Bad deal on bonds costs Port Authority $39.2M

Thursday, February 17, 2011
By Jon Schmitz, Pittsburgh Post-Gazette
The Port Authority this week paid a bank $39.2 million to escape from a bond deal it entered seven years ago that turned out sour.

The payment to Bank of America Merrill Lynch canceled a complicated and risky transaction called an interest-rate “swaption” that the authority agreed to in 2004, partly to reap a $9.5 million upfront windfall.

The payment was part of a $263.3 million refinancing bond issue that the authority completed on Tuesday.

The cost of the payment will be spread over Port Authority budgets starting next year and continuing to 2029, adding $2.3 million in debt service expense per year, authority officials said.

Because the authority pays debt service from its capital budget, the added cost will not impact operations or require service cuts, spokesman Jim Ritchie said. But it will reduce the amount available for longer-term projects such as bridge, busway and rail reconstruction.

“It’s essentially a refinancing. We’re trying to get out of an arrangement that was putting us in greater financial jeopardy,” he said.

The authority agreed to the swaption deal with Merrill Lynch in 2004, during the administration of CEO Paul Skoutelas. Bank of America bought Merrill Lynch in 2008.

Ellen McLean, the current chief financial officer, who joined the authority last October, said the swaption deal enabled the agency to cash in on anticipated future savings from debt refinancing. But it also exposed the authority to risks based on interest-rate fluctuation.

The collapse of the credit markets in 2008 and 2009 drove down rates and left the authority’s side of the swap at a considerably lower value than what it would be paying out.

It also gave Merrill Lynch the option to convert the authority’s debt to a variable interest rate starting March 1, she said. “What we knew was the volatility in the market would create such a difficulty in budgeting … it was impossible to budget for.

“It made absolutely no sense as a public agency to take on that volatility,” Ms. McLean said.

“We reached a point because of the market downturn where this clearly didn’t turn out the way anybody was predicting,” Mr. Ritchie said. “It does not make sense for us to continue down this path.”

This week’s refinancing extracted the authority from the deal and put all of its bonded debt at an average fixed interest rate of 5.29 percent.

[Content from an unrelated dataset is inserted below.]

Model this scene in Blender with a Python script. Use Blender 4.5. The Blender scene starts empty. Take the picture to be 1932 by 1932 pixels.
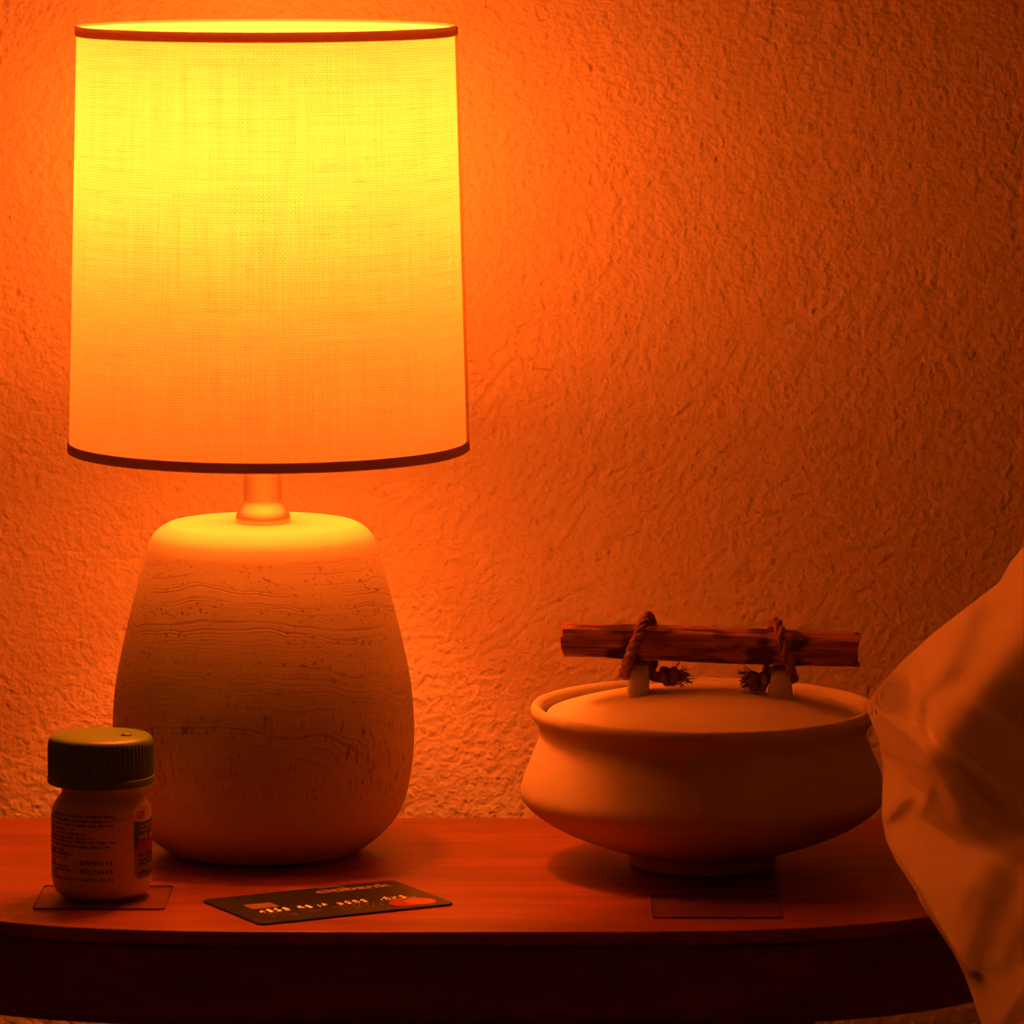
import bpy, bmesh, math, random
import numpy as np
from mathutils import Vector

random.seed(7)
rng = np.random.default_rng(11)
S = bpy.context.scene
COL = S.collection
PI = math.pi
TZ = 0.55                      # height of the nightstand top above the floor

# ------------------------------------------------------------------ camera
cam_d = bpy.data.cameras.new('camera')
cam_d.sensor_width = 36.0
cam_d.lens = 36.0 * 10200.0 / 1932.0
cam_d.clip_start = 0.05
cam_d.clip_end = 30
cam = bpy.data.objects.new('camera', cam_d)
COL.objects.link(cam)
cam.location = (0.0, -2.1051, TZ + 0.4223)
cam.rotation_euler = (math.radians(90 - 7.2), 0, 0)
cam_d.dof.use_dof = True
cam_d.dof.focus_distance = 2.27
cam_d.dof.aperture_fstop = 30
S.camera = cam

# ------------------------------------------------------------------ world, exposure
w = bpy.data.worlds.new('world')
S.world = w
w.use_nodes = True
w.node_tree.nodes['Background'].inputs[0].default_value = (0.02, 0.004, 0.0005, 1)
w.node_tree.nodes['Background'].inputs[1].default_value = 0.1
S.view_settings.view_transform = 'Standard'
S.view_settings.look = 'None'
S.view_settings.exposure = 0.12
S.view_settings.gamma = 1.0
S.view_settings.use_curve_mapping = False
cy = S.cycles
cy.max_bounces = 8
cy.diffuse_bounces = 5
cy.glossy_bounces = 3
cy.transmission_bounces = 6
cy.sample_clamp_indirect = 8.0
cy.caustics_reflective = False
cy.caustics_refractive = False
cy.use_denoising = True
BULB_COLOR = (1.0, 0.125, 0.0090, 1)
BULB_STRENGTH = 255.0

# ------------------------------------------------------------------ material helpers
class NT:
    def __init__(self, name):
        self.m = bpy.data.materials.new(name)
        self.m.use_nodes = True
        self.t = self.m.node_tree
        self.t.nodes.clear()
        self.out = self.t.nodes.new('ShaderNodeOutputMaterial')
    def n(self, kind, **kw):
        nd = self.t.nodes.new(kind)
        for k, v in kw.items():
            setattr(nd, k, v)
        return nd
    def link(self, a, b):
        self.t.links.new(a, b)
    def val(self, sock, v):
        if hasattr(v, 'is_linked') or hasattr(v, 'links'):
            self.link(v, sock)
        else:
            sock.default_value = v
    def math(self, op, a, b=None, c=None, clamp=False):
        nd = self.n('ShaderNodeMath', operation=op, use_clamp=clamp)
        self.val(nd.inputs[0], a)
        if b is not None: self.val(nd.inputs[1], b)
        if c is not None: self.val(nd.inputs[2], c)
        return nd.outputs[0]
    def coord(self, which='Object', scale=(1, 1, 1), rot=(0, 0, 0), loc=(0, 0, 0)):
        tc = self.n('ShaderNodeTexCoord')
        mp = self.n('ShaderNodeMapping')
        mp.inputs['Scale'].default_value = scale
        mp.inputs['Rotation'].default_value = rot
        mp.inputs['Location'].default_value = loc
        self.link(tc.outputs[which], mp.inputs['Vector'])
        return mp.outputs[0]
    def noise(self, vec, scale, detail=3, rough=0.5, dist=0.0):
        nd = self.n('ShaderNodeTexNoise')
        self.link(vec, nd.inputs['Vector'])
        nd.inputs['Scale'].default_value = scale
        nd.inputs['Detail'].default_value = detail
        nd.inputs['Roughness'].default_value = rough
        nd.inputs['Distortion'].default_value = dist
        return nd.outputs['Fac']
    def ramp(self, fac, stops):
        nd = self.n('ShaderNodeValToRGB')
        el = nd.color_ramp.elements
        while len(el) > 1: el.remove(el[-1])
        for i, (p, c) in enumerate(stops):
            e = el[0] if i == 0 else el.new(p)
            e.position = p
            e.color = c if len(c) == 4 else (*c, 1)
        self.link(fac, nd.inputs[0])
        return nd.outputs[0]
    def mixc(self, fac, a, b, mode='MIX'):
        nd = self.n('ShaderNodeMix', data_type='RGBA', blend_type=mode)
        self.val(nd.inputs['Factor'], fac)
        self.val(nd.inputs[6], a)
        self.val(nd.inputs[7], b)
        return nd.outputs[2]
    def bump(self, h, strength, distance):
        nd = self.n('ShaderNodeBump')
        nd.inputs['Strength'].default_value = strength
        nd.inputs['Distance'].default_value = distance
        self.link(h, nd.inputs['Height'])
        return nd.outputs[0]
    def bsdf(self, color, rough=0.6, spec=0.5, metal=0.0, normal=None, **kw):
        p = self.n('ShaderNodeBsdfPrincipled')
        self.val(p.inputs['Base Color'], color if hasattr(color, 'links') else (*color[:3], 1))
        self.val(p.inputs['Roughness'], rough)
        self.val(p.inputs['Specular IOR Level'], spec)
        p.inputs['Metallic'].default_value = metal
        if normal is not None: self.link(normal, p.inputs['Normal'])
        for k, v in kw.items():
            self.val(p.inputs[k.replace('_', ' ')], v)
        self.link(p.outputs[0], self.out.inputs[0])
        return p

def simple(name, color, rough=0.6, spec=0.5, metal=0.0, nscale=None, namp=0.1):
    k = NT(name)
    if nscale:
        v = k.coord()
        f = k.noise(v, nscale, 3)
        a = tuple(c * (1 - namp) for c in color)
        b = tuple(min(1, c * (1 + namp)) for c in color)
        k.bsdf(k.ramp(f, [(0.3, a), (0.7, b)]), rough, spec, metal)
    else:
        k.bsdf(color, rough, spec, metal)
    return k.m

# wall: hand sprayed orange-peel plaster
k = NT('textured_plaster')
v = k.coord()
n1 = k.noise(v, 310, 1.5, 0.45, 0.15)
n2 = k.noise(v, 130, 2, 0.5, 0.2)
n3 = k.noise(v, 560, 1, 0.5)
h = k.math('ADD', k.math('MULTIPLY', k.ramp(n1, [(0.30, (0, 0, 0)), (0.75, (1, 1, 1))]), 1.3),
           k.math('ADD', k.math('MULTIPLY', n2, 1.2), k.math('MULTIPLY', n3, 0.35)))
k.bsdf((0.85, 0.82, 0.77), 0.75, 0.3, normal=k.bump(h, 1.0, 0.00041))
M_WALL = k.m
M_PLAIN = simple('painted_plaster', (0.84, 0.81, 0.76), 0.8, 0.2, nscale=20, namp=0.03)
M_FLOOR = simple('carpet', (0.50, 0.42, 0.34), 0.95, 0.1, nscale=300, namp=0.25)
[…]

The authority is not alone in being victimized by swap deals. Several Pennsylvania school districts and municipal governments lost big money on interest-rate swaps, deals that produced big upfront windfalls but exposed them to losses when rates fell.

State Auditor General Jack Wagner last year urged school districts to get out of such deals as quickly as possible, saying “interest-rate swaps are tantamount to gambling with taxpayer money.”

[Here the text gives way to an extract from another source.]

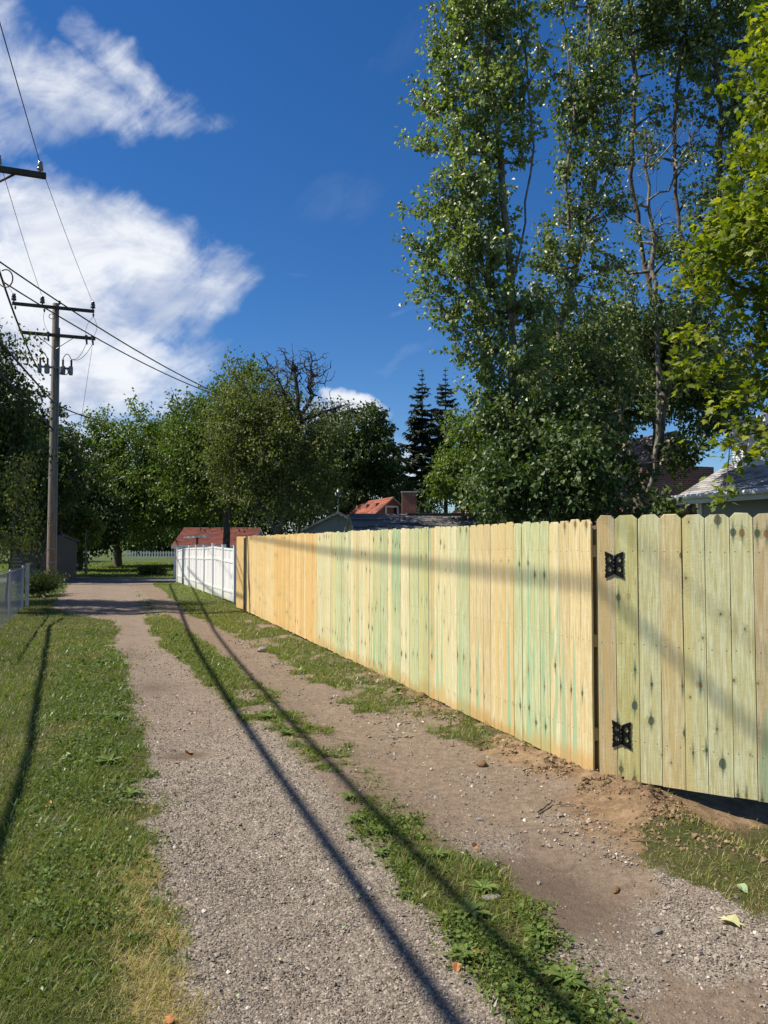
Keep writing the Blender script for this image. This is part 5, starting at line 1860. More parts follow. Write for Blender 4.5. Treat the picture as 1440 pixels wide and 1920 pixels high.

Bloomberg News, reporting on the Port Authority bond issue, said it has compiled data showing that borrowers across the U.S. have paid more than $4 billion to get out of swap contracts.

Randy Woolridge, professor of finance at Penn State University, said he was unfamiliar with the circumstances of the Port Authority’s deal. Generally, he said, “a lot of these [swaps] have turned bad because they’re all doing the same thing. They hedged against higher interest rates and the rates went down. As a result, these things are underwater.

“Everyone thinks interest rates and stocks are always going up,” he said.
If there was a bright side to the authority’s action this week, it was that the three big New York agencies raised its credit rating.

Fitch assigned the bonds an AA-minus rating, up from A; Moody’s assigned an A1, up from A2; and Standard & Poors gave them an A-plus, up from A.